Это было самое сказочное завещание во всей истории. Пергам, прославленный гаргантюанским величием своих монументов и богатством городов, предлагал Риму такие богатства, которые и не снились согражданам. Однако что было делать с наследством? Ответственность за это решение лежала на Сенате, собрании примерно трехсот великих и благих мужей Рима, по общему мнению — поддерживавшемуся даже теми, кто не состоял в Сенате, — считавшемуся средоточием интеллекта и руководящего ума Республики. Членство в этой элите даровалось не по праву рождения, его приносили только достижения и репутация — и если, занимая административный пост, гражданин не слишком «пачкал» свой дневник, он мог надеяться в конечном итоге стать членом упомянутого собрания. Это придавало решениям Сената колоссальный моральный вес, и хотя они никогда не имели силы закона, лишь упрямый — или тупой — чиновник взял бы на себя смелость проигнорировать их.
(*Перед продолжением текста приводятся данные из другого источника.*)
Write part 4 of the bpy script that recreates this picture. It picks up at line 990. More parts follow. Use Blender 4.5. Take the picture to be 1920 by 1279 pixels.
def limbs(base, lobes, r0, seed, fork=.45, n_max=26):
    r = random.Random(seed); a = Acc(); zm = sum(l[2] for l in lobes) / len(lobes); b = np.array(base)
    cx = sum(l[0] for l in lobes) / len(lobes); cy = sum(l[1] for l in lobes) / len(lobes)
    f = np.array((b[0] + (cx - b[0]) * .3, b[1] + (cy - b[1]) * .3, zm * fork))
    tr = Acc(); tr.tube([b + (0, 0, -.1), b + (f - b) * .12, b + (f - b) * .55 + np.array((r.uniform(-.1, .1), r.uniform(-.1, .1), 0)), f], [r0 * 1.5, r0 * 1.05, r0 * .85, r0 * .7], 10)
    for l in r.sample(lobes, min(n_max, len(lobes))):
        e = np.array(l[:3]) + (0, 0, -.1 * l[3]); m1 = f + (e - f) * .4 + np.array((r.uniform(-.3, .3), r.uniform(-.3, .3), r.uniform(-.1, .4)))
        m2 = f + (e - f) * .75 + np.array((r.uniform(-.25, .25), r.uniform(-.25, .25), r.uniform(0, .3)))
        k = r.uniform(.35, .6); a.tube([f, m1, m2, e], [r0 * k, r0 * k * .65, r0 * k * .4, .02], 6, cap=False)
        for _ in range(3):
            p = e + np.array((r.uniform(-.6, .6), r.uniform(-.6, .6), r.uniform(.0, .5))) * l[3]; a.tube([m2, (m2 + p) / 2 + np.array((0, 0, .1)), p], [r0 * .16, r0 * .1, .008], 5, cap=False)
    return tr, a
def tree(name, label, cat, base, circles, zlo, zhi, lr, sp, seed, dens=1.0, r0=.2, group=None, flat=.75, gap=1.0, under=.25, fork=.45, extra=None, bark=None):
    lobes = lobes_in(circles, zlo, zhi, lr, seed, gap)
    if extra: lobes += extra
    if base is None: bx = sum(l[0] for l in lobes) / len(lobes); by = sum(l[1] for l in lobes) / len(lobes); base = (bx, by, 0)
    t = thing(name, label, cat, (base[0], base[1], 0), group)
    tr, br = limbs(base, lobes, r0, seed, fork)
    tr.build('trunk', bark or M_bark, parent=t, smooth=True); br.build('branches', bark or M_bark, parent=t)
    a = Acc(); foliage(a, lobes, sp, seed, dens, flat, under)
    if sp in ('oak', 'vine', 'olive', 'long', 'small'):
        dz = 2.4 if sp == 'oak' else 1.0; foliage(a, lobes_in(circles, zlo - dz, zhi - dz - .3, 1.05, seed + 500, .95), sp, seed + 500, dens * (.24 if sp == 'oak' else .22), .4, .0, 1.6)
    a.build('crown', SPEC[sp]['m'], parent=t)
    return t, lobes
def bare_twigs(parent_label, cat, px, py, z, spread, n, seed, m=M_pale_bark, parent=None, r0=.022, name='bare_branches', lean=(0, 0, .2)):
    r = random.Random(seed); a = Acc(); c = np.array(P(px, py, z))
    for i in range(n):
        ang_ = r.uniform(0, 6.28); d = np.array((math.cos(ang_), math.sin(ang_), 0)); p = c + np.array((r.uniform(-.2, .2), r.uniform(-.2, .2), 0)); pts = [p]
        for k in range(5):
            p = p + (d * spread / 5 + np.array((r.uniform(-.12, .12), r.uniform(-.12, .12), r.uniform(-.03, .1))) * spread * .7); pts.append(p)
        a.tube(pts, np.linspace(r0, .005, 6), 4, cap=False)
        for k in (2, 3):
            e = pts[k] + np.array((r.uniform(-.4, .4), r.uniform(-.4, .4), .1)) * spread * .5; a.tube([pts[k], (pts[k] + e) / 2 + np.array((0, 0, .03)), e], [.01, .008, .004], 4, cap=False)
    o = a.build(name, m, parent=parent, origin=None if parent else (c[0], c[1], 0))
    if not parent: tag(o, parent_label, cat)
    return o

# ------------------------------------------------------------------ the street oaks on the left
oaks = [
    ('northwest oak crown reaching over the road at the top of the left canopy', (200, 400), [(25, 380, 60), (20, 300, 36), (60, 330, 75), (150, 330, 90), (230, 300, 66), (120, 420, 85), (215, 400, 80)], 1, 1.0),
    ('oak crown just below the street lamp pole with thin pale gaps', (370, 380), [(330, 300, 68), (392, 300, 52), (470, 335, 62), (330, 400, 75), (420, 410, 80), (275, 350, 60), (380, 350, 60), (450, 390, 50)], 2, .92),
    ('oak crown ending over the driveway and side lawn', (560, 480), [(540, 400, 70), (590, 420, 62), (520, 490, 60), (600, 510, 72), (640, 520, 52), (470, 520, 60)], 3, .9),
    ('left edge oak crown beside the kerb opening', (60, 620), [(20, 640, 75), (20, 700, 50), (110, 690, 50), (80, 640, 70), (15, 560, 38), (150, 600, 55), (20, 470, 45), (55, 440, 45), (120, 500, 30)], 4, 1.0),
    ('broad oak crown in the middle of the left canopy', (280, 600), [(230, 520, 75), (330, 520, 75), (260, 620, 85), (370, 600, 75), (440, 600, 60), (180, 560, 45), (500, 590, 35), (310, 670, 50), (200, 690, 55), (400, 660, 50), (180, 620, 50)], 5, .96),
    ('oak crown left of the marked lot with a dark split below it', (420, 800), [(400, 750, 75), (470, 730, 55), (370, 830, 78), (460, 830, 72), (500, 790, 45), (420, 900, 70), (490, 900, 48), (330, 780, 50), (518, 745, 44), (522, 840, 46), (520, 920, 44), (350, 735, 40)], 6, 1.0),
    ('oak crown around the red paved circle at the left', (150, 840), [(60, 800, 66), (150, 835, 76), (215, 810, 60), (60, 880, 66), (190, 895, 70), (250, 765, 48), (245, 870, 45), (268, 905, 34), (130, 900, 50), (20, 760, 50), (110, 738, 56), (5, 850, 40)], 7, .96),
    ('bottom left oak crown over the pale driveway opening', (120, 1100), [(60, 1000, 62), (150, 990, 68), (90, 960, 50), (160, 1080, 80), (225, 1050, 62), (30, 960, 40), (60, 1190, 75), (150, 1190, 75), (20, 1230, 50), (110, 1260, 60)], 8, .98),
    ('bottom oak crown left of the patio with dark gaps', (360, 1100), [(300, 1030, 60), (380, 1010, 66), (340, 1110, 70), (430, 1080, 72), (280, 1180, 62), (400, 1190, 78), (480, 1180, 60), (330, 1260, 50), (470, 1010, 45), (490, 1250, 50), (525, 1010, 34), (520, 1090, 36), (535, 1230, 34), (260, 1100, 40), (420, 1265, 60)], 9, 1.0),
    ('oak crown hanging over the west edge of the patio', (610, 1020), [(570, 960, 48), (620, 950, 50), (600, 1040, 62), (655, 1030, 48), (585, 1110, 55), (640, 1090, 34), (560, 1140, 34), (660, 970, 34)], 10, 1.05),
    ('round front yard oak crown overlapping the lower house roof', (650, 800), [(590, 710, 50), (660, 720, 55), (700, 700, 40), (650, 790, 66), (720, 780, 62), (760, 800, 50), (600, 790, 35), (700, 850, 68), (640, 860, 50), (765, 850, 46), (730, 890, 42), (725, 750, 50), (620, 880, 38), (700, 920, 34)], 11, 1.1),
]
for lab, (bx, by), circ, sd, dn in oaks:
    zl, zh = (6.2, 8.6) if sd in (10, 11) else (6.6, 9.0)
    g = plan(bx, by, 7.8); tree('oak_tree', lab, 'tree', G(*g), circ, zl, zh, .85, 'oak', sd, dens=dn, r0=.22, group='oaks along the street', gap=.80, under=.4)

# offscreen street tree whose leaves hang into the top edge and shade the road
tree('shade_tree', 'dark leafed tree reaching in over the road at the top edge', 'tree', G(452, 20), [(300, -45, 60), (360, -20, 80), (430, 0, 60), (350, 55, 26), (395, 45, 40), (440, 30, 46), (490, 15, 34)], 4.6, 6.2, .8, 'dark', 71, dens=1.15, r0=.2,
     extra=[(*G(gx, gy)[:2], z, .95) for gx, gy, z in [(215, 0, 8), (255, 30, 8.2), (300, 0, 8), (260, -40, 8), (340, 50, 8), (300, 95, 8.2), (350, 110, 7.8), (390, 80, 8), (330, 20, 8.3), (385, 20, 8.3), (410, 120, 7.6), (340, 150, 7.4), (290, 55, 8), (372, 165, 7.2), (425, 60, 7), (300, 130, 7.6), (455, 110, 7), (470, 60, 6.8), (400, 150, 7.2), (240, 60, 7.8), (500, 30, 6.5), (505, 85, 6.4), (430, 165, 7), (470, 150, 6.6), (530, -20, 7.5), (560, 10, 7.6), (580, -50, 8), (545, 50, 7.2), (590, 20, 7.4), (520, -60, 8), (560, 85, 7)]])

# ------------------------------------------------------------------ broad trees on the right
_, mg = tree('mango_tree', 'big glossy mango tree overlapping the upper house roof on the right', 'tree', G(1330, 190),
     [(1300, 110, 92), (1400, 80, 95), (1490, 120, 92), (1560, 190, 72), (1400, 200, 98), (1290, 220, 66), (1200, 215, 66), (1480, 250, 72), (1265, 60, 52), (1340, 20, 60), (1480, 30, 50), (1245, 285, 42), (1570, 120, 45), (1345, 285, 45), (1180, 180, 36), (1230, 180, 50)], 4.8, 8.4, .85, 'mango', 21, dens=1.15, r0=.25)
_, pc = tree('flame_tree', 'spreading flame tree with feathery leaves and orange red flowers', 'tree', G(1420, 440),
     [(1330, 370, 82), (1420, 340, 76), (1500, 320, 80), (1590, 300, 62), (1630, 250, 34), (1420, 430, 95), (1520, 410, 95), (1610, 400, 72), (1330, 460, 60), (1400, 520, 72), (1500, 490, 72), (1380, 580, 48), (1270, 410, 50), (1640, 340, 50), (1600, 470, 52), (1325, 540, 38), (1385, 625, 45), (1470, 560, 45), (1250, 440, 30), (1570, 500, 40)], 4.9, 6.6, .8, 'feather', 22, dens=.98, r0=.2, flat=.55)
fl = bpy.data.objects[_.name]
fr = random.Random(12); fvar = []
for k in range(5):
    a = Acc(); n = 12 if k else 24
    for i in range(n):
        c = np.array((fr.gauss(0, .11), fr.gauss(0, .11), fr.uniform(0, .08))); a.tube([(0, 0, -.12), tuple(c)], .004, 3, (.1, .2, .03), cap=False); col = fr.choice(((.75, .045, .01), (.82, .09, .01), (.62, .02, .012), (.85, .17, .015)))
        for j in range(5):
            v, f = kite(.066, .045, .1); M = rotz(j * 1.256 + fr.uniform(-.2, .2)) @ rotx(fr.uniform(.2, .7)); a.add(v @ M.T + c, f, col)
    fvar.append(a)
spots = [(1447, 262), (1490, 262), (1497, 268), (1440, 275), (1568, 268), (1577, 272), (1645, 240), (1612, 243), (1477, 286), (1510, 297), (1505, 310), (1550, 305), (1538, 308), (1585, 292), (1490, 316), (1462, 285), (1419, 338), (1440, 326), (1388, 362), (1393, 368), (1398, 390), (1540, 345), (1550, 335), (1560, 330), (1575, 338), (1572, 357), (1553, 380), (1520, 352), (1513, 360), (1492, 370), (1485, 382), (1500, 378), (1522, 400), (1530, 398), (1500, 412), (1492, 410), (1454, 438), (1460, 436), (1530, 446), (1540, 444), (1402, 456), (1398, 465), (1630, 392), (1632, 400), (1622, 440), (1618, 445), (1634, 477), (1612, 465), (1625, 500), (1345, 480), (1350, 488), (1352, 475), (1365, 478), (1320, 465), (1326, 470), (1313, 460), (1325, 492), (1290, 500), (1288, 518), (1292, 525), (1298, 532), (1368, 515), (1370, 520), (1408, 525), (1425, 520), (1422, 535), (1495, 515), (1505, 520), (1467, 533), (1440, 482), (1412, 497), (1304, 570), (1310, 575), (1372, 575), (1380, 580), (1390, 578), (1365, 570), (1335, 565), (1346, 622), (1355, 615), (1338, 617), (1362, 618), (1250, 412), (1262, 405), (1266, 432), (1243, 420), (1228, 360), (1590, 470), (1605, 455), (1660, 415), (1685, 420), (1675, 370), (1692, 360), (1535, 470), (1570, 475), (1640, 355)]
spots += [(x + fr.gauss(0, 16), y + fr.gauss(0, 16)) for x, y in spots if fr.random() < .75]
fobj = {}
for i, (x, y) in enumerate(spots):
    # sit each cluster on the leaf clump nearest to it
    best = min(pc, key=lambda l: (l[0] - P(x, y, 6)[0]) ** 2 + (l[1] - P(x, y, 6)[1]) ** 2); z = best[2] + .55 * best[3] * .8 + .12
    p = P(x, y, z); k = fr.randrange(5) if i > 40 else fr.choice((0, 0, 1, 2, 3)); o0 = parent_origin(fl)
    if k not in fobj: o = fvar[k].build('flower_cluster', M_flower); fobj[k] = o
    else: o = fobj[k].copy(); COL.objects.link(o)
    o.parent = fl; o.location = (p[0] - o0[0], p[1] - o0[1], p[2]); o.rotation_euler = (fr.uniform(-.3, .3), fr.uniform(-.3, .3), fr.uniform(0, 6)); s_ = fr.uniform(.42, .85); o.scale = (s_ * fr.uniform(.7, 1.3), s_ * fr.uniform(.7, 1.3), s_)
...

В конце концов, что представляла собой Республика, как не союз между Сенатом и народом, «Senatus Populusque Romanus», согласно общепринятой формуле? Чеканившуюся на самых мелких монетах, высекавшуюся на подножиях огромнейших храмов сокращенную форму этой фразы — SPQR — можно было увидеть повсюду, своей великолепной лаконичностью она подчеркивала величие конституции Рима.